Es decir, la Iglesia es y ha sido parte del Estado no por sumisión sino por conveniencia. Y durante la Edad Media tuvo la pretensión de constituirse en el Estado, a modo de gobierno de Dios.

Por eso, y contrario a lo que dices, durante la reforma protestante, el poder papal se contrapone al absoluto de los reyes, no porque éstos quisieran dominarlo, sino que porque el papa tenía la pretensión de gobernar los estados europeos de forma absoluta por sobre los reyes (He ahí porque algunos establecen iglesias oficiales).

Es por esa razón que la Iglesia ataca el absolutismo, simplemente porque anteponer la autoridad del rey a la del papa, sería reconocer que el primero sería el verdadero representante de dios.
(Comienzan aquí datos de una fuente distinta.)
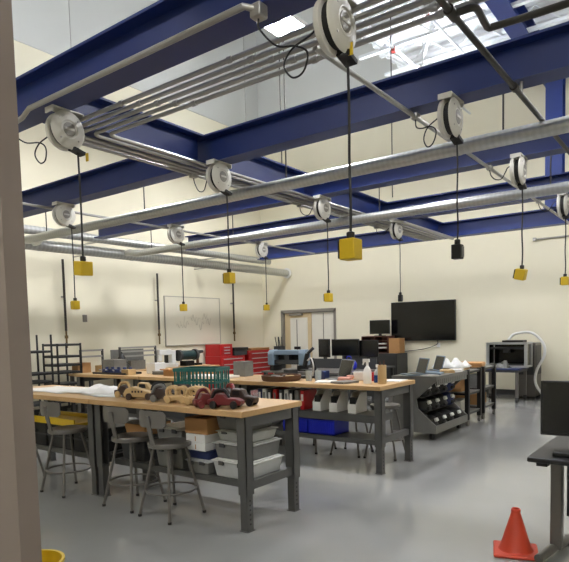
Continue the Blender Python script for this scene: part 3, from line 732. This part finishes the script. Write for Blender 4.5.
# microscope
t = thing('microscope', (-4.02, 5.86, TZ), 'black microscope with tilted arm on the second bench behind the glass jars', 'microscope', None, -.6)
MB().box(-.09, .09, -.12, .08, 0, .035).build('foot', 'black', t, bevel=.01)
MB().tube([(0, .05, .03), (0, .07, .12), (0, .04, .24)], .028, 12).build('arm', 'black', t)
MB().cyl((0, -.06, .14), (0, -.02, .3), .03, n=14).cyl((0, -.02, .3), (0, .06, .37), .02, n=12).build('tube', 'black', t)
MB().box(-.07, .07, -.1, .03, .09, .105).build('stage', 'black', t)
MB().tube(smoothpath([(.11, .0, .03), (.15, .0, .15), (.12, -.02, .25), (.05, -.04, .22)], 5), .009, 8).build('light_arm', 'white', t)
# blue bin and binders under the second bench
for k, (x, lab) in enumerate(((-3.86, 'left dark blue ribbed bin under the second bench'), (-3.5, 'right dark blue ribbed bin under the second bench'))):
    t = thing('parts_bin', (x, 5.47, .34), lab, 'bin', 'blue parts bins')
    b = MB().box(-.17, .17, -.16, .16, 0, .012).box(-.17, .17, -.16, -.15, 0, .16).box(-.17, .17, .15, .16, 0, .16).box(-.17, -.16, -.15, .15, 0, .16).box(.16, .17, -.15, .15, 0, .16)
    b.build('bin_body', 'blue', t)
    rb = MB()
    for i in range(12): rb.bx((-.155+i*.0282, -.164, .075), (.008, .008, .13))
    rb.build('rib', 'blue', t); rb2 = MB(); frame(rb2, .17, .16, .15, .165, .006); rb2.build('rim', 'blue', t)
bc = [('navy', 'navy'), ('white', 'white'), ('black', 'black'), ('red', 'red'), ('darkgrey', 'charcoal'), ('white', 'off white'), ('black', 'black'), ('smoke', 'grey'), ('red', 'bright red')]
bl = ['navy binder under the second bench, leftmost', 'white binder next to the leftmost navy one', 'black binder third from the left under the second bench', 'red binder fourth from the left under the second bench',
      'charcoal binder under the second bench behind the jars', 'off white binder under the second bench behind the jars', 'black binder left of the grey one under the second bench', 'grey binder beside the bright red one', 'bright red binder leaning beside the white magazine files']
bx0 = [-4.4, -4.33, -4.25, -4.17, -4.08, -4.0, -3.93, -3.85, -3.77]
for k in range(9):
    t = thing('binder', (bx0[k], 5.47, .6), bl[k], 'binder', 'binders under the second bench')
    MB().box(-.028, .028, -.13, .13, 0, .22).build('cover', bc[k][0], t, bevel=.004)
    MB().box(-.015, .015, -.1315, -.13, .1, .18).build('spine_label', 'paper' if k % 2 == 0 else 'smoke', t)
fl = ['white magazine file next to the bright red binder', 'white magazine file in the middle under the second bench', 'white magazine file left of the right bench leg']
for k, x in enumerate((-3.58, -3.36, -3.12)):
    t = thing('magazine_file', (x, 5.47, .6), fl[k], 'magazine file', 'white magazine files')
    b = MB().prism([(-.12, 0), (.12, 0), (.12, .22), (-.02, .22), (-.12, .1)], -.052, -.046, 'x').prism([(-.12, 0), (.12, 0), (.12, .22), (-.02, .22), (-.12, .1)], .046, .052, 'x')
    b.box(-.046, .046, .114, .12, 0, .22).box(-.046, .046, -.12, -.114, 0, .1).box(-.046, .046, -.114, .114, 0, .006)
    b.build('file_body', 'white', t)
    MB().box(-.04, .03, -.1, .1, .007, .17).build('magazines', 'black', t)

# ------------------------------------------------------------------ grey tool cart with black cases
CX0, CX1, CY0, CY1 = -3.55, -2.91, 7.18, 8.4
t = thing('tool_cart', (0, 0, 0), 'grey steel rolling cart with angled ends holding rows of black cases', 'cart')
prof = [(CX0, .1), (CX1, .1), (CX1, .2), (CX1-.05, .24), (CX1-.26, .42), (CX1-.28, .55), (CX1-.08, .73), (CX1-.02, .78), (CX1, .8), (CX1, .86), (CX0, .86)]
for yy in (CY0, CY1-.03):
    MB().prism(prof, yy, yy+.03, 'y').build('end_panel', 'cartgrey', t)
s_ = MB()
for z0, z1 in ((.28, .46), (.5, .7)): s_.box(CX0+.2, CX0+.24, CY0-.002, CY0, z0, z1)
s_.build('slot', 'black', t)
MB().box(CX0, CX1, CY0+.03, CY1-.03, .83, .86).build('cart_top', 'cartgrey', t)
lip = MB().box(CX1-.012, CX1, CY0+.03, CY1-.03, .74, .83)
for k in range(16): lip.box(CX1, CX1+.004, CY0+.08+k*.072, CY0+.1+k*.072, .76, .82)
lip.build('slotted_lip', 'cartgrey', t)
MB().box(CX0, CX1, CY0+.03, CY1-.03, .1, .13).box(CX1-.02, CX1, CY0+.03, CY1-.03, .13, .2).build('bottom_tray', 'cartgrey', t)
MB().box(CX0, CX0+.02, CY0+.03, CY1-.03, .13, .83).build('back_panel', 'cartgrey', t)
sh = MB()
for z in (.35, .56): sh.box(CX0+.02, CX1-.22, CY0+.03, CY1-.03, z, z+.012)
sh.build('inner_shelf', 'darkgrey', t)
for x in (CX0+.1, CX1-.1):
    for y in (CY0+.1, CY1-.1):
        MB().cyl((x-.02, y, .045), (x+.02, y, .045), .045, n=14).box(x-.03, x+.03, y-.03, y+.03, .085, .1).build('caster', 'rubber', t)
rowz = [(.13, 'bottom'), (.362, 'middle'), (.572, 'top')]; pos = ['nearest', 'second', 'third', 'farthest']
for r, (z, rn) in enumerate(rowz):
    for k in range(4):
        g = thing('helmet', (CX1-.3+(.1 if r == 0 else 0), CY0+.2+k*.29, z), '%s black rounded case with white patch on the %s row of the grey tool cart' % (pos[k], rn), 'case', 'black cases in the grey cart')
        g.name = 'rounded_case'
        MB().lathe([(0, 0), (.11, 0), (.134, .03), (.137, .1), (.118, .15), (.06, .182), (0, .188)], 20).build('shell', 'black' if (k, r) not in ((3, 2), (3, 1)) else 'navy', g)
        MB().bx((.122, .0, .128), (.035, .1, .05), ry=-.5).build('patch', 'white', g, bevel=.01)
        MB().bx((.115, 0, .05), (.06, .12, .05)).build('visor', 'rubber', g, bevel=.015)
# stuff on the cart top
CT = .86
laptop((-3.33, 7.38, CT), -.75, 'open laptop with dark screen on the near end of the grey tool cart', m='paleblue')
laptop((-3.36, 8.05, CT), -.8, 'open laptop with dark screen at the far end of the grey tool cart', m='paleblue')
stack(-3.03, 8.23, CT, .2, .26, .03, .2, 'paper', 'white papers at the far end of the grey tool cart')
stack(-3.1, 7.62, CT, .2, .28, .02, .2, 'paleblue', 'pale blue folders between the two laptops on the grey tool cart', 'folder', 'folder')
stack(-3.05, 7.32, CT, .16, .2, .012, -.2, 'paper', 'white papers beside the near laptop on the grey tool cart')
stack(-3.05, 7.95, CT, .18, .22, .04, .5, 'tan', 'tan folders beside the far laptop on the grey tool cart', 'folder', 'folder')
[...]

Lo que defiende la Iglesia es el absolutismo del papa.

Es más, es Lutero el que plantea que existe un reino de dios y otro del mundo, con lo cual se establece una dicotomía entre el orden espiritual y el orden temporal, que a partir de ese momento toma el nombre de relación Iglesia – Estado.

En otras palabras, la Iglesia ha tenido la pretensión de dominar el Estado no por un afán esencialmente libertario sino más bien de dominación totalitaria.

Saludos

Patoace dijo...

Una visión más comprensiva, no centrada sólo en occidente, permite cierta perspectiva que es más adecuda para interpretar con justicia los hechos.

En cuanto al matrimonio de María y José, es bastante anacrónico exigir un acta, pues en ese lugar y tiempo, lo matrimonios se celebraban por acuerdo entre las familias, sin la intervención de un oficial estatal (que en todo caso habría sido un miembor de la Sinagoga y no del Estado romano).

Jorge A. Gómez Arismendi dijo...

Si analizas la historia de otras iglesias, verás que el fenómeno es similar. Weber hace un buen análisis de eso.

En cuanto al matrimonio de José y María, tú mismo te contradices pues antes dijiste: "Desde luego que el matrimonio de José y María hubo de ser validado por el Estado, pues de otro modo no habría sido matrimonio".